• Stated goal:
Every line below must be reproduced exactly. Copy them all.

• Dataset section:
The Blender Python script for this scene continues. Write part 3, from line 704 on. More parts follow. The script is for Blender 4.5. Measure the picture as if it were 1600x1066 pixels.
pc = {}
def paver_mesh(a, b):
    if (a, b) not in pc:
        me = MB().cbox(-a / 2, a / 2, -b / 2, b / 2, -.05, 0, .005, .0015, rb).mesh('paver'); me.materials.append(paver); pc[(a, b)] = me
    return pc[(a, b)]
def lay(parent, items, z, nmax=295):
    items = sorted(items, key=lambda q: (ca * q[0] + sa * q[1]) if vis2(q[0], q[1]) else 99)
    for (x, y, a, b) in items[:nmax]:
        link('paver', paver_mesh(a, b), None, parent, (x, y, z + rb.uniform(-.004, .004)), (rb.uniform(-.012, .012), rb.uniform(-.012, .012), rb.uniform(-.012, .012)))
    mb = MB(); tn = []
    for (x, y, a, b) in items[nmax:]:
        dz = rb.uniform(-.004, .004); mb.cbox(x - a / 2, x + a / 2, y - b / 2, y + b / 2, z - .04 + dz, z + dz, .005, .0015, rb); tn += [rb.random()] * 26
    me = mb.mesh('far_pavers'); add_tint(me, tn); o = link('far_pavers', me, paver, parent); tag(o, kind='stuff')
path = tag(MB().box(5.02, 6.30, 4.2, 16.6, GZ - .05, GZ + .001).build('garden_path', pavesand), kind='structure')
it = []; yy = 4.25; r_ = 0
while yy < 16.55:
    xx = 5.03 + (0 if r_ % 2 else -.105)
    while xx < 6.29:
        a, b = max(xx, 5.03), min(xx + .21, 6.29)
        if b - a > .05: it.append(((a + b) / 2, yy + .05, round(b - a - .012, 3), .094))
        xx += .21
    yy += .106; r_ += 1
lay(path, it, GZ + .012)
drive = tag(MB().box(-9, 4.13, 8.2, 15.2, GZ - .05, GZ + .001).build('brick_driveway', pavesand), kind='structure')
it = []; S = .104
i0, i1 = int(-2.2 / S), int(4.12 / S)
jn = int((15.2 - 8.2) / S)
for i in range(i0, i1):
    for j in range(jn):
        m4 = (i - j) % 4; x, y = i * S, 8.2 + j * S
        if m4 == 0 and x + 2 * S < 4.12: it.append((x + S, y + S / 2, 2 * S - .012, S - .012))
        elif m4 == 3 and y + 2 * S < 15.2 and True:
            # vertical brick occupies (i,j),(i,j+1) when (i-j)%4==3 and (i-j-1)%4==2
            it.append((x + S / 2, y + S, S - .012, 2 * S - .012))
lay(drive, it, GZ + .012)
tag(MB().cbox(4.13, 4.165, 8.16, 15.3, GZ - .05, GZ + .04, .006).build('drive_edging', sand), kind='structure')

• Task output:
The Blender Python script for this scene continues. Write part 3, from line 704 on. More parts follow. The script is for Blender 4.5. Measure the picture as if it were 1600x1066 pixels.
pc = {}
def paver_mesh(a, b):
    if (a, b) not in pc:
        me = MB().cbox(-a / 2, a / 2, -b / 2, b / 2, -.05, 0, .005, .0015, rb).mesh('paver'); me.materials.append(paver); pc[(a, b)] = me
    return pc[(a, b)]
def lay(parent, items, z, nmax=295):
    items = sorted(items, key=lambda q: (ca * q[0] + sa * q[1]) if vis2(q[0], q[1]) else 99)
    for (x, y, a, b) in items[:nmax]:
        link('paver', paver_mesh(a, b), None, parent, (x, y, z + rb.uniform(-.004, .004)), (rb.uniform(-.012, .012), rb.uniform(-.012, .012), rb.uniform(-.012, .012)))
    mb = MB(); tn = []
    for (x, y, a, b) in items[nmax:]:
        dz = rb.uniform(-.004, .004); mb.cbox(x - a / 2, x + a / 2, y - b / 2, y + b / 2, z - .04 + dz, z + dz, .005, .0015, rb); tn += [rb.random()] * 26
    me = mb.mesh('far_pavers'); add_tint(me, tn); o = link('far_pavers', me, paver, parent); tag(o, kind='stuff')
path = tag(MB().box(5.02, 6.30, 4.2, 16.6, GZ - .05, GZ + .001).build('garden_path', pavesand), kind='structure')
it = []; yy = 4.25; r_ = 0
while yy < 16.55:
    xx = 5.03 + (0 if r_ % 2 else -.105)
    while xx < 6.29:
        a, b = max(xx, 5.03), min(xx + .21, 6.29)
        if b - a > .05: it.append(((a + b) / 2, yy + .05, round(b - a - .012, 3), .094))
        xx += .21
    yy += .106; r_ += 1
lay(path, it, GZ + .012)
drive = tag(MB().box(-9, 4.13, 8.2, 15.2, GZ - .05, GZ + .001).build('brick_driveway', pavesand), kind='structure')
it = []; S = .104
i0, i1 = int(-2.2 / S), int(4.12 / S)
jn = int((15.2 - 8.2) / S)
for i in range(i0, i1):
    for j in range(jn):
        m4 = (i - j) % 4; x, y = i * S, 8.2 + j * S
        if m4 == 0 and x + 2 * S < 4.12: it.append((x + S, y + S / 2, 2 * S - .012, S - .012))
        elif m4 == 3 and y + 2 * S < 15.2 and True:
            # vertical brick occupies (i,j),(i,j+1) when (i-j)%4==3 and (i-j-1)%4==2
            it.append((x + S / 2, y + S, S - .012, 2 * S - .012))
lay(drive, it, GZ + .012)
tag(MB().cbox(4.13, 4.165, 8.16, 15.3, GZ - .05, GZ + .04, .006).build('drive_edging', sand), kind='structure')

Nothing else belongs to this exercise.